There really isn’t much of a fall season in the Arctic. There are no trees to lose their leaves, but more importantly it gets too cold too quick. We had ice on our boat this morning and before I could row Dana over to land so he could catch a taxi to the airport I had to scrape ice off the dingy. Although it was a cold night we did have one surprise, we got to watch the Northern Lights dance above our vessel.

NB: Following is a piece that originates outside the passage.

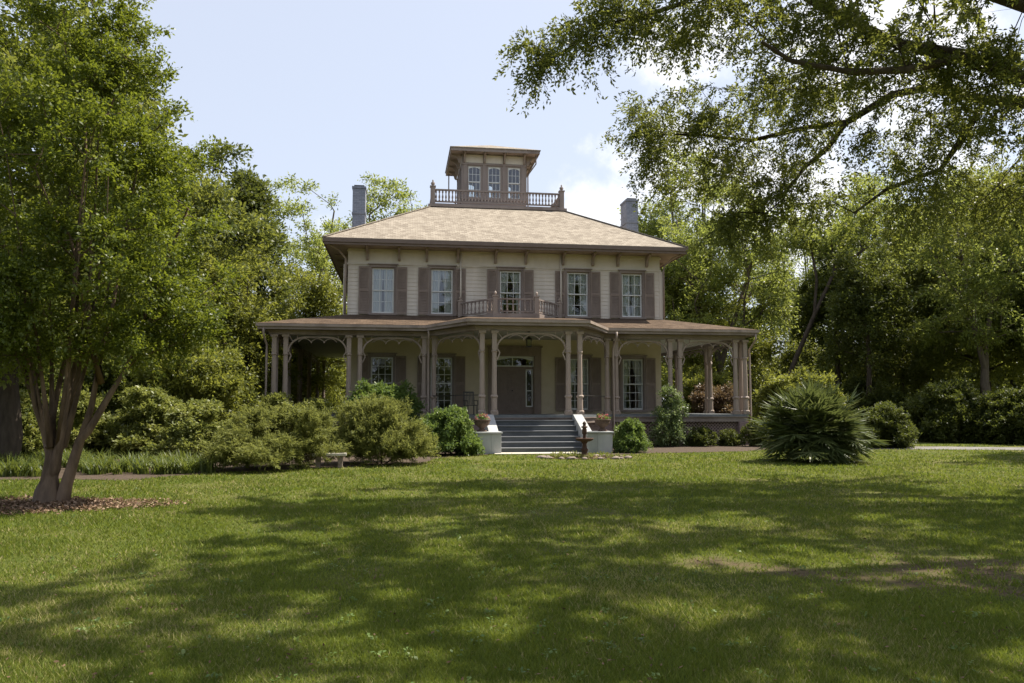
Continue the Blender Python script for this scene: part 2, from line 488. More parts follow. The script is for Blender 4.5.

It’s time to leave the Arctic. However beautiful the Aurora Borealis is, winter is coming in a hurry. We have to sail at least 900 miles to get to Canada, crossing the Labrador Sea. Every week that passes the weather in the Labrador gets worse. It looks like we may have a good window to start the voyage south around Sept 17th. Hopefully the passage itself will be uneventful. 900 miles south is the small town of Cartwright in southern Labrador. I hope to make it even further, maybe St Johns before we have to stop. If we are real lucky we will be able to sail all the way back to the US without stopping, but that’s unlikely. Chances are we will have to stop for fuel or to duck from a storm somewhere along the way. It’s time to begin phase 2; our journey home.

Matt Rutherford/Ocean Research Project
However beautiful the Aurora Borealis is, winter is coming in a hurry.Matt Rutherford/Ocean Research Project

Yesterday Alexander told me he was leaving the expedition and flying home. All of us has some fear of crossing the Labrador Sea inside us, you would have to be crazy not to. But you must learn to control fear or fear will control you. Unfortunately Alexander has let his fear grow roots and consume him. I wouldn’t have been so upset about the situation had he told me he was flying back two weeks ago when he first started thinking about it but instead he told me 24 hours before we were leaving on the largest ocean passage of the expedition, sailing from Greenland to Canada. I have no time to fly in another camera man. I had to spend several hours today running all over Aasiaat trying to buy an expensive camera and audio equipment so I can finish filming the expedition. Even worse we are down one crew member. I’d much rather have a crew of four than three for the crossing, but I couldn’t talk Alex into staying. We have a good weather window, I can’t wait here another 2 weeks trying to find someone and fly them in. I don’t have the money either. So we will leave tomorrow morning and Alex will fly out later this week. It feels strange to have Dana and Alex leave and have a new crew member, Mike. Phase 2 will have a new crew dynamic.

We will all be very happy when the Labrador Sea is behind us and the crossing is over.